-------- Data segment
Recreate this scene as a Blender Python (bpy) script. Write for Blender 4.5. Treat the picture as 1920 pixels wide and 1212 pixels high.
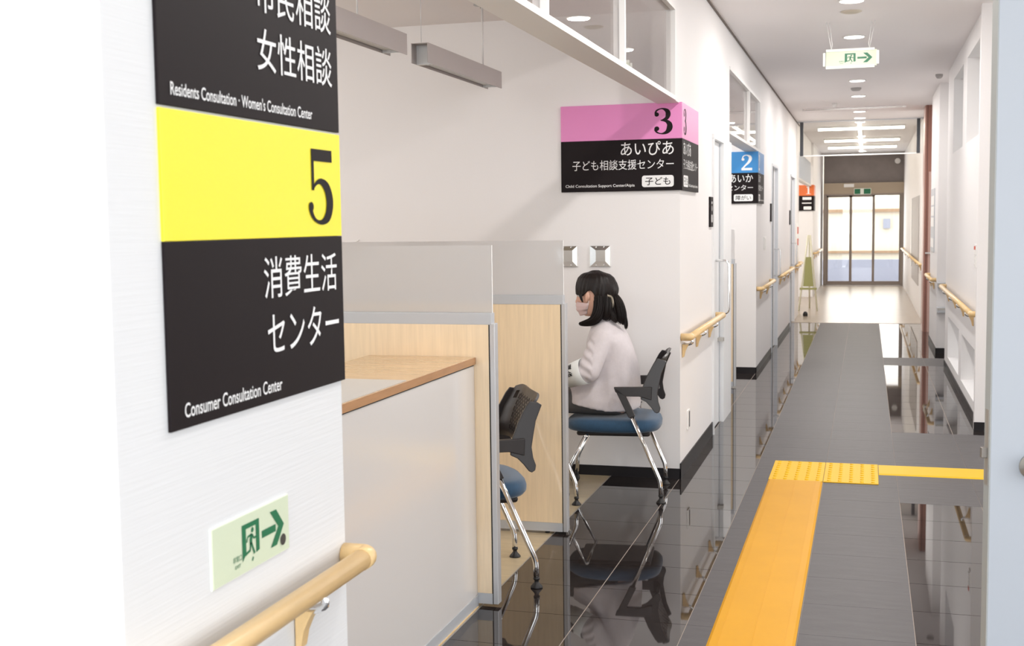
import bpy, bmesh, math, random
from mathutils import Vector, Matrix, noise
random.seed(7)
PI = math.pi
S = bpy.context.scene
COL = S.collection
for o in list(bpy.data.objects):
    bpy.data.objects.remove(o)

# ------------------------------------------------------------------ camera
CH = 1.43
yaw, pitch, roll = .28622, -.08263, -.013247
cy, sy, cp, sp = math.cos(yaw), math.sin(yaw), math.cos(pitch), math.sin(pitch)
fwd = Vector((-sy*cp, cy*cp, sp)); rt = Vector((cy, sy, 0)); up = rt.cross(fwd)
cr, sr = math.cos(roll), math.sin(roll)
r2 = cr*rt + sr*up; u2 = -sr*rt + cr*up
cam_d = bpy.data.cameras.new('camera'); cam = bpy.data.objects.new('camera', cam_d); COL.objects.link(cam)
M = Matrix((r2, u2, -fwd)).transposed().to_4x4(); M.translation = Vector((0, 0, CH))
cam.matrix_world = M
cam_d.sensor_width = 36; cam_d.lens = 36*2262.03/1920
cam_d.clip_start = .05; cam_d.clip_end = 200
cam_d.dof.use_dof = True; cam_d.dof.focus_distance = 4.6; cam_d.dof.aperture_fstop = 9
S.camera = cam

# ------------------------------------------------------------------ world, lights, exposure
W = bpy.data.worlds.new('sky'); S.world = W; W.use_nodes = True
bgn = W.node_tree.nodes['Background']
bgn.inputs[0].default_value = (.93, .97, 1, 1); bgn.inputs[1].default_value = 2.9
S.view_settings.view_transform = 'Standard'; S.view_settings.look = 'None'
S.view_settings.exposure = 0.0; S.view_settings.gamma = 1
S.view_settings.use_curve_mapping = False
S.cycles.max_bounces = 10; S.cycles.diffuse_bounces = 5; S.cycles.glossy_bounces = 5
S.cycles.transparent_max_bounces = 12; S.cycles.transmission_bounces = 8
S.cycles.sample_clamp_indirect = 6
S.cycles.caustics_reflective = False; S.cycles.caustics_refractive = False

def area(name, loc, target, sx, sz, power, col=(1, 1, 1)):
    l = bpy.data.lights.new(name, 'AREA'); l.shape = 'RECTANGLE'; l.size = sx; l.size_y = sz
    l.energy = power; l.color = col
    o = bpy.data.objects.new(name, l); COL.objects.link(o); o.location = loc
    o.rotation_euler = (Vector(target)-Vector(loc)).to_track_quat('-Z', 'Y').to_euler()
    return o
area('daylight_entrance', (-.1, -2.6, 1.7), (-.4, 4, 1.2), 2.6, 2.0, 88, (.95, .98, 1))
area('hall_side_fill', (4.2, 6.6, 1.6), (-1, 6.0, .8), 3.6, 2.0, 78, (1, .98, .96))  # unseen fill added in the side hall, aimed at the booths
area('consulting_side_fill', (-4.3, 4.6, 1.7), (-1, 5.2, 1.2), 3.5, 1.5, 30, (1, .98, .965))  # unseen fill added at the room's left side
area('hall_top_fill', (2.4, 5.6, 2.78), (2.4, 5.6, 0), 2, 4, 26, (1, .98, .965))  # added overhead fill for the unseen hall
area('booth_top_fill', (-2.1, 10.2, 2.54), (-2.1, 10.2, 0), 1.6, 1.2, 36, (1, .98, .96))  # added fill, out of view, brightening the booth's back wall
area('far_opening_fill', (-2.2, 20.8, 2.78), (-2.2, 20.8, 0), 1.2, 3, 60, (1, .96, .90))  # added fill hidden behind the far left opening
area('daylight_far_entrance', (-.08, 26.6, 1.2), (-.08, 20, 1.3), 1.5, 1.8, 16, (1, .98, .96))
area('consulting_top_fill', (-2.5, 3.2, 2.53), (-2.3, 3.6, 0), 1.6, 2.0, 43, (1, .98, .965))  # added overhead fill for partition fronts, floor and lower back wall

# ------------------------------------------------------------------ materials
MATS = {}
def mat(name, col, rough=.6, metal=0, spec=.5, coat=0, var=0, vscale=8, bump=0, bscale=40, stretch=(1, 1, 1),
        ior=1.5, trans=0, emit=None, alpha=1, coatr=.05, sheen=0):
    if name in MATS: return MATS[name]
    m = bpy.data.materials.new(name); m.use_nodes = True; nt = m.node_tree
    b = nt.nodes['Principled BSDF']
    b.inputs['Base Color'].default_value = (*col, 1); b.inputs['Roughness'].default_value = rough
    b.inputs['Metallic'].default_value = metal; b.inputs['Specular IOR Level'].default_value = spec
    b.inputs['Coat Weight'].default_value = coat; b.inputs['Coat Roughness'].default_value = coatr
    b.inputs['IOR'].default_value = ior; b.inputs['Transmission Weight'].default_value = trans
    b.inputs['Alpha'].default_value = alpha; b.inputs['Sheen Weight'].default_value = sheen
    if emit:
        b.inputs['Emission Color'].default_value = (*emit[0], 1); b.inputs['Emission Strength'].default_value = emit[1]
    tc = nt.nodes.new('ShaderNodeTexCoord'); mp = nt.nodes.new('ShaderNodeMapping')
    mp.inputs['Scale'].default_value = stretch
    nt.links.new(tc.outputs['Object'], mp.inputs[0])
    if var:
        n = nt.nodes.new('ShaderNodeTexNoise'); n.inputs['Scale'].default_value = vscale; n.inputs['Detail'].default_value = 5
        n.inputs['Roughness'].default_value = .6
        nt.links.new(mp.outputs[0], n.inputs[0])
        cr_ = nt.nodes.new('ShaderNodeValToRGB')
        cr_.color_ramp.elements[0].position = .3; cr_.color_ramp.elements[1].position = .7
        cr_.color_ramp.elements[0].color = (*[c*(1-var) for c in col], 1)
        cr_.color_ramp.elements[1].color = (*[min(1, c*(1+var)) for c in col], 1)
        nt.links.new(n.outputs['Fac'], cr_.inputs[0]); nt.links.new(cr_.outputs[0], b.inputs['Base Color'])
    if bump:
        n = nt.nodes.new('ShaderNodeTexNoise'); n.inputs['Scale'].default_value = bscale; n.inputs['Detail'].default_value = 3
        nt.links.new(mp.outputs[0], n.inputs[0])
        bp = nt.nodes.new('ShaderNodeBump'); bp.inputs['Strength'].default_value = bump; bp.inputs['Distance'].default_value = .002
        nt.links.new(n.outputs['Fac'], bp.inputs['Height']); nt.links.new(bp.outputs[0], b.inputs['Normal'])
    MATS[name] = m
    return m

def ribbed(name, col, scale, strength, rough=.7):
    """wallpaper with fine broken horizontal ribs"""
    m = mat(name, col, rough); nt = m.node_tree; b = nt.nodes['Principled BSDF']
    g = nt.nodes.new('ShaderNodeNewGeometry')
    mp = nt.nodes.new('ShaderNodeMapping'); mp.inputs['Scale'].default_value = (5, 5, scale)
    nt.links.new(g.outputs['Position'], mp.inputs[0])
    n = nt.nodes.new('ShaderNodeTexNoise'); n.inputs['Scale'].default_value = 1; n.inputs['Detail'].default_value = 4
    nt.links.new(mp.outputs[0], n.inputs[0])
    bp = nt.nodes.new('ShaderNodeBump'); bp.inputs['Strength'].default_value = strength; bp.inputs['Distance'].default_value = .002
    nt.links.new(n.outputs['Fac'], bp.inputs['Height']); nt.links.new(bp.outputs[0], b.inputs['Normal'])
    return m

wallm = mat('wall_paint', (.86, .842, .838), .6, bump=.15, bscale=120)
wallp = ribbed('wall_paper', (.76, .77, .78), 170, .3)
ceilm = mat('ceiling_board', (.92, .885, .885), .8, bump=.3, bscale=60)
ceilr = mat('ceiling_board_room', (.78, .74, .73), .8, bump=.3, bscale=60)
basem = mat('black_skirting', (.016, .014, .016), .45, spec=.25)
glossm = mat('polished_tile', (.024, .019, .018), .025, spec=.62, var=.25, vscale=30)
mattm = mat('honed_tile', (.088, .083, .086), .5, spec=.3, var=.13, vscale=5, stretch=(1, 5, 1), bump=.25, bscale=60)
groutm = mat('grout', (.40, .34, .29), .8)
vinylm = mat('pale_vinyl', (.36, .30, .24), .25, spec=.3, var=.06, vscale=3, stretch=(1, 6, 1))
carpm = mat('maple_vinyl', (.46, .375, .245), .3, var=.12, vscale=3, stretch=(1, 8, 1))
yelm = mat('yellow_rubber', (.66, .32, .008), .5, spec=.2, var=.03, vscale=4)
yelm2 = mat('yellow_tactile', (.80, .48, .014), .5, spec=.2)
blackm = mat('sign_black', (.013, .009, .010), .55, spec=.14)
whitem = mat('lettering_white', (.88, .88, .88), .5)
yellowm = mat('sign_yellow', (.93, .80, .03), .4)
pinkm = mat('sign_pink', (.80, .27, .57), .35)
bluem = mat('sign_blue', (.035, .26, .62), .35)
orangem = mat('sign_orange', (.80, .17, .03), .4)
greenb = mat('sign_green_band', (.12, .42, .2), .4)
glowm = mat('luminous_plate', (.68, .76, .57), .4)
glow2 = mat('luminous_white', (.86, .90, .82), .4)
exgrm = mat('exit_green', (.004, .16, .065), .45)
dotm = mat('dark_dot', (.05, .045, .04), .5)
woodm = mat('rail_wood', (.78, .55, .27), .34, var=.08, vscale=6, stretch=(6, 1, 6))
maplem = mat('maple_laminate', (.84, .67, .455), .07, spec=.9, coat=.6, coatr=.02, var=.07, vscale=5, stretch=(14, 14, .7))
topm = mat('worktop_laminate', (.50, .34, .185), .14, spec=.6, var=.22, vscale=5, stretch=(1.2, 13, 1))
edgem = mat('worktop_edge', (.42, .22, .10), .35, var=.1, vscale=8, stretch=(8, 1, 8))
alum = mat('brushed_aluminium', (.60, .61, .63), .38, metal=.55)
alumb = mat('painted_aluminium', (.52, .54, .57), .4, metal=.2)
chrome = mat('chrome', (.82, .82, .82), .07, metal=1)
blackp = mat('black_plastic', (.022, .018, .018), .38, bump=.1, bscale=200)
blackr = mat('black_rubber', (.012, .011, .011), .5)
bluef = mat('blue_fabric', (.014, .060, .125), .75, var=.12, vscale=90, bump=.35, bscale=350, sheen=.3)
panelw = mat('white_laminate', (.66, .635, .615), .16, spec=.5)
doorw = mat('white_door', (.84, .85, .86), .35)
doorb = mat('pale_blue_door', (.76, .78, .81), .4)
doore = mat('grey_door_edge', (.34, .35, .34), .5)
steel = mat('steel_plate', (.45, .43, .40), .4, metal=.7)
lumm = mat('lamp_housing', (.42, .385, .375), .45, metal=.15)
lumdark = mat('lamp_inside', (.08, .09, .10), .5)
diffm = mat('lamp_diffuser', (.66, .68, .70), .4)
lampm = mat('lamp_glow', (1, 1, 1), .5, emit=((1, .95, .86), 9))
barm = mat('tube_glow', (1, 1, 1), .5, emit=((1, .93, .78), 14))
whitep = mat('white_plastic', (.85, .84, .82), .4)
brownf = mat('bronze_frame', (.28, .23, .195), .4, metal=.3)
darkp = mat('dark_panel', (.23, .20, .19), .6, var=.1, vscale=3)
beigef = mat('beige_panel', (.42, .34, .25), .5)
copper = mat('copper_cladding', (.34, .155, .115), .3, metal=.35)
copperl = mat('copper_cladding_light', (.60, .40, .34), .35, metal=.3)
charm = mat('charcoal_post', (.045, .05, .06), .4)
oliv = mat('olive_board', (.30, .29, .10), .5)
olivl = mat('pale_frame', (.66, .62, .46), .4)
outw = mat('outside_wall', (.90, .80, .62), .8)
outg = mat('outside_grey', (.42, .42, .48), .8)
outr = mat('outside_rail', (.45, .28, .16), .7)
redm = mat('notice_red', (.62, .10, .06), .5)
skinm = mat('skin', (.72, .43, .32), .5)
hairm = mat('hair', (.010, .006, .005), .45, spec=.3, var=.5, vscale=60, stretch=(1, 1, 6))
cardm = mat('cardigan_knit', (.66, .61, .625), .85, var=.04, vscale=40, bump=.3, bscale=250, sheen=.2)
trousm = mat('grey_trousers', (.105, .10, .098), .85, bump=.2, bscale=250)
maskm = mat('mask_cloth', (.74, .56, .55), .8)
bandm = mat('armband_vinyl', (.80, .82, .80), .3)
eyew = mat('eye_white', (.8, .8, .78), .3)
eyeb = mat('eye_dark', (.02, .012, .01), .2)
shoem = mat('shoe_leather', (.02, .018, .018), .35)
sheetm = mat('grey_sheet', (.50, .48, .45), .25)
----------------
Goal
Leave out the pictures and restate, word for word, the lines from the top of the data through the line containing "S.cycles.caustics_reflective = False;", both included.

Exercise result
Recreate this scene as a Blender Python (bpy) script. Write for Blender 4.5. Treat the picture as 1920 pixels wide and 1212 pixels high.
import bpy, bmesh, math, random
from mathutils import Vector, Matrix, noise
random.seed(7)
PI = math.pi
S = bpy.context.scene
COL = S.collection
for o in list(bpy.data.objects):
    bpy.data.objects.remove(o)

# ------------------------------------------------------------------ camera
CH = 1.43
yaw, pitch, roll = .28622, -.08263, -.013247
cy, sy, cp, sp = math.cos(yaw), math.sin(yaw), math.cos(pitch), math.sin(pitch)
fwd = Vector((-sy*cp, cy*cp, sp)); rt = Vector((cy, sy, 0)); up = rt.cross(fwd)
cr, sr = math.cos(roll), math.sin(roll)
r2 = cr*rt + sr*up; u2 = -sr*rt + cr*up
cam_d = bpy.data.cameras.new('camera'); cam = bpy.data.objects.new('camera', cam_d); COL.objects.link(cam)
M = Matrix((r2, u2, -fwd)).transposed().to_4x4(); M.translation = Vector((0, 0, CH))
cam.matrix_world = M
cam_d.sensor_width = 36; cam_d.lens = 36*2262.03/1920
cam_d.clip_start = .05; cam_d.clip_end = 200
cam_d.dof.use_dof = True; cam_d.dof.focus_distance = 4.6; cam_d.dof.aperture_fstop = 9
S.camera = cam

# ------------------------------------------------------------------ world, lights, exposure
W = bpy.data.worlds.new('sky'); S.world = W; W.use_nodes = True
bgn = W.node_tree.nodes['Background']
bgn.inputs[0].default_value = (.93, .97, 1, 1); bgn.inputs[1].default_value = 2.9
S.view_settings.view_transform = 'Standard'; S.view_settings.look = 'None'
S.view_settings.exposure = 0.0; S.view_settings.gamma = 1
S.view_settings.use_curve_mapping = False
S.cycles.max_bounces = 10; S.cycles.diffuse_bounces = 5; S.cycles.glossy_bounces = 5
S.cycles.transparent_max_bounces = 12; S.cycles.transmission_bounces = 8
S.cycles.sample_clamp_indirect = 6
S.cycles.caustics_reflective = False; S.cycles.caustics_refractive = False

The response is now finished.